Mustafa Kemal Paşa’nın bulduğu formül hiçbir zaman anayasa maddesi olmadı. Zaten anayasa da cumhuriyetin ilan edilip halifeliğin kaldırılmasından sonra yapılacaktı. Yani önce devletin yapısı belirlenecek, sonra anayasa yapılacaktı. Yeni rejime doğru gidiş sürecinde gördüğümüz bu özellik de Mustafa Kemal Paşa’nın parlak stratejisinin ürünüdür. Nitekim Mustafa Kemal Paşa daha sonra 1924 Anayasası’nın yapılma sürecinin de kendisini haklı çıkaracağı gibi amaçladığı devlet yapısının doğrudan doğruya bir anayasayla kurulamayacağını, zira ne cumhuriyetin ilanının ne de hilafetin kaldırılmasının üçte ikilik bir meclis çoğunluğu sağlayamayacağını öngörmüştü. Dolayısıyla cumhuriyet salt çoğunluk oyuyla çıkarılacak ya da değiştirilecek bir kanunla ilan edilecekti. Bu hamlenin işaretini de 1923 Eylül’ünün sonlarında Avusturyalı bir gazetecinin kendisiyle yaptığı söyleşide verdi: 20 Ocak 1921 tarihli Teşkilât-ı Esâsiyye Kanunu’nun ilk iki maddesi zaten cumhuriyet anlamına geliyordu (bkz. #tarih, sayı 79). Yapılacak iş, fiilen varolan bu rejimin adını koymaktan ibaretti.
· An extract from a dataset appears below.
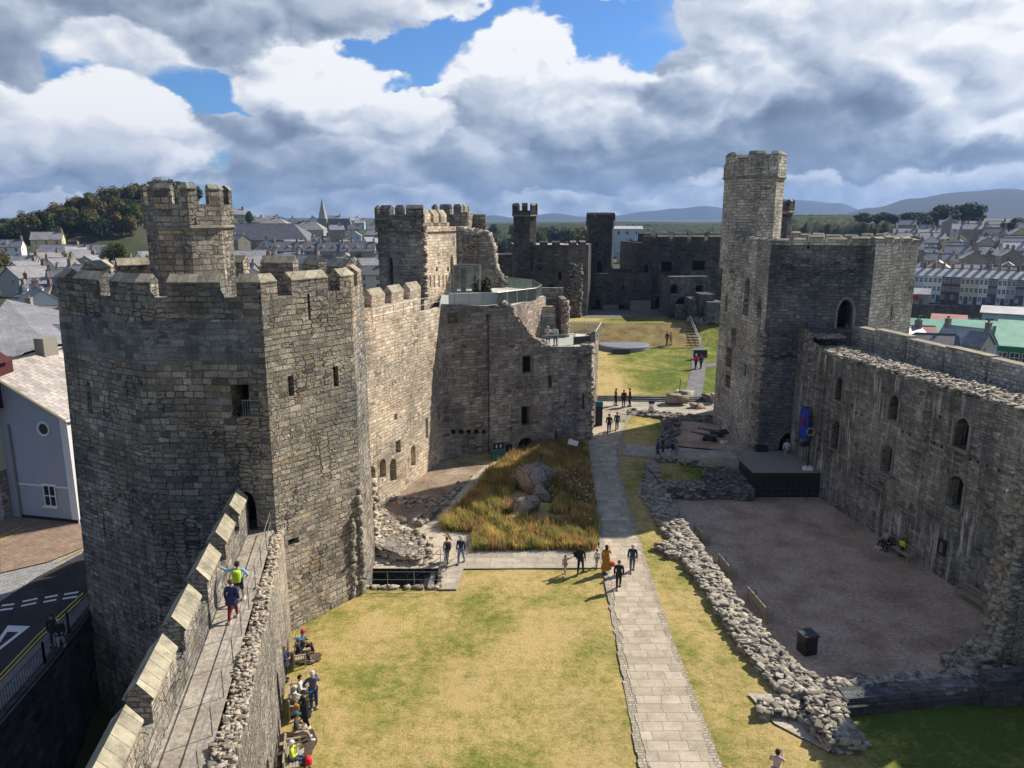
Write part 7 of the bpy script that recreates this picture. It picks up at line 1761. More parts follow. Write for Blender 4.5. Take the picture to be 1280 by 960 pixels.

Bilindiği gibi TBMM sadece bir yasama meclisi değildi; yürütme gücünü de üstlenmişti. Bu gücünü topluca kullanması mümkün olmadığından, kendi içinden ve çoğunluk oyuyla bir mebusu seçiyor ve bu kişiyi yürütmenin bir alanında çalışmak üzere kendisine vekil tayin ediyordu. Bu bakımdan Ankara Hükümeti’nin “Bakan”larına İstanbul’dakiler gibi “nazır” değil, “icra vekili” denmişti. İkinci TBMM açıldıktan sonra icra vekilleri heyeti başkanı olan Fethi (Okyar) Bey, İçişleri Vekilliği’ni de üstlenmişti (14 Ağustos 1923). Fethi Bey, 24 Ekim 1923 tarihinde bu görevinden istifa etti. Birkaç gün sonra cumhuriyeti ilan edebilecek çoğunluğu sağlamış olan Mustafa Kemal Paşa taraftarları, tam 4 gün boyunca kendilerine bir İçişleri Vekili seçecek çoğunluğu tutturamadı. Tabii hükümet krizi yapay bir krizdi ve Mustafa Kemal Paşa bunu bir “devlet krizi” şeklinde yorumlayarak yeni kurulmuş olan Halk Fırkası’nın 29 Ekim günkü toplantısında bir çözüm önerdi: Teşkilât-ı Esâsiyye Kanunu’nun bazı maddeleri değiştirilerek cumhuriyet sistemine geçilecekti! Aynı günün akşamı toplanan TBMM, Teşkilât-ı Esâsiyye Kanunu’nun bazı maddelerinin “kanuna açıklık getirecek” biçimde değiştirilmesine ilişkin kanunu, oylamaya katılan 158 mebusun 158 olumlu oyuyla kabul ederek cumhuriyeti ilan etti ve ikinci bir oylamayla Mustafa Kemal Paşa’yı cumhurbaşkanı seçti.